The Structure: A Triple Rhetoric of Delight
Like its companion, each quatrain follows a rhetorical pattern: two pleasant things named and then exceeded by a third that is more socially or ethically significant. The movement is from the physical and natural to the human and moral — but unlike the Iṉṉā Nāṟpatu pattern, which builds toward a social critique, this work builds toward a social celebration.
Sweet is the white moonlight of night.
Sweet is the white flower bloomed in the moonlight.
Sweet is the pool spread with white flowers.
Sweet is the sweet-voiced bee in the pool.
Here the pattern varies: all four images are from nature, and the climax is not a social virtue but an intimate encounter — the single bee, the single flower. The work is not rigidly formulaic; some verses build from nature to ethics, some stay within nature, some trace the social effects of virtuous action through a causal chain.
The Pleasures Catalogued
Reading across all forty quatrains, the pleasures catalogued fall into several overlapping categories, which together constitute the work's vision of the good life:
| Category | Examples from the verses |
|---|---|
| Natural beauty | Monsoon rain, the young moon, peacock dancing, birdsong at dawn, white flowers in moonlight, morning sun with fragrance |
| The seasons' gifts | Summer flowers, monsoon freshness, cool-season dew, the heat easing at midday, lightning before rain |
| Water and rain | The Kāviri's cool banks, rain filling the fields, cool water for the thirsty, the farmer's joy at rain |
| Learning and the assembly | The assembly of the learned, Tamil sweeter than the lute, the poet's tongue, the learner's mind brightening |
| Friendship and love | Reunion after separation, the loving coming together, friends remedying each other's lacks, mutual honour between equals |
| Generosity | Giving to those who need, the cycle of giving and praise and giving again, wealth coming in poverty |
| The household | The worthy mistress of the household, children gathered near, eating with kin, the home for the long traveller |
| Governance and justice | The virtuous ruler, life in the well-ruled land, the king who protects those of good deeds, the law of the land for the good |
| The festival | Celebration, the unity of all at festival, dance and song collectively witnessed |
| The virtues themselves | Goodness in the midst of the good, the daily growing of friends' goodness, truth, conduct, wisdom |
Nature as the Register of Ethics
The most distinctive feature of Iṉiyavai Nāṟpatu — what sets it apart from its companion and from the Nālaṭiyār — is its sustained use of natural imagery as the ground from which ethical values are understood. Rain, river, moonlight, peacock, bee, and flower are not mere ornaments here; they establish the emotional and sensory register in which the virtues of generosity, learning, and friendship are to be felt.

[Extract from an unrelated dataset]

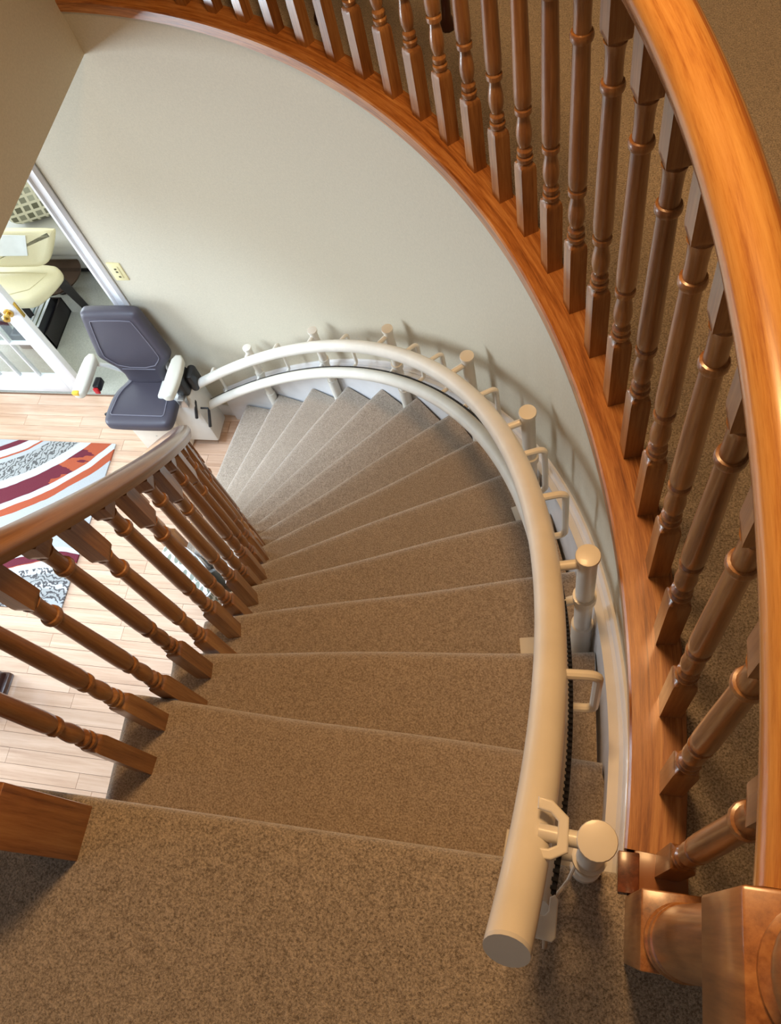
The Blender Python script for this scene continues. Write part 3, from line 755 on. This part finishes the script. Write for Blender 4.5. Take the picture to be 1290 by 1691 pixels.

This is a classical Tamil poetic move with roots in the Sangam tradition — the tinai system, in which landscapes carry emotional meanings. What Iṉiyavai Nāṟpatu does is extend that move into ethical poetry: the monsoon's sweetness and friendship's sweetness are not analogies but instances of the same quality of delight, felt in different domains of experience.
The effect is to suggest that virtue is natural — not an imposition on human nature but its fulfilment, as rain is the fulfilment of a dry season and the flower is the fulfilment of a bud.
Relationship to Other Works in This Library
- Iṉṉā Nāṟpatu — the direct companion; same form, same anthology, opposite pole
- Tirukkuṟaḷ — the supreme ethical anthology; positive maxims in couplets; same Patiṉeṇkīḻkaṇakku collection
- Nālaṭiyār — 400 ethical quatrains; Jain; same genre and metre; more austere in tone
Scholarly Sources
Primary: The standard Tamil edition of the Patiṉeṇkīḻkaṇakku, edited by U. V. Swaminatha Iyer. Secondary: K. V. Zvelebil, Tamil Literature (1975); T. P. Meenakshisundaran, A History of Tamil Literature (1965); A. K. Ramanujan's essays on classical Tamil poetics for the nature-ethics connection.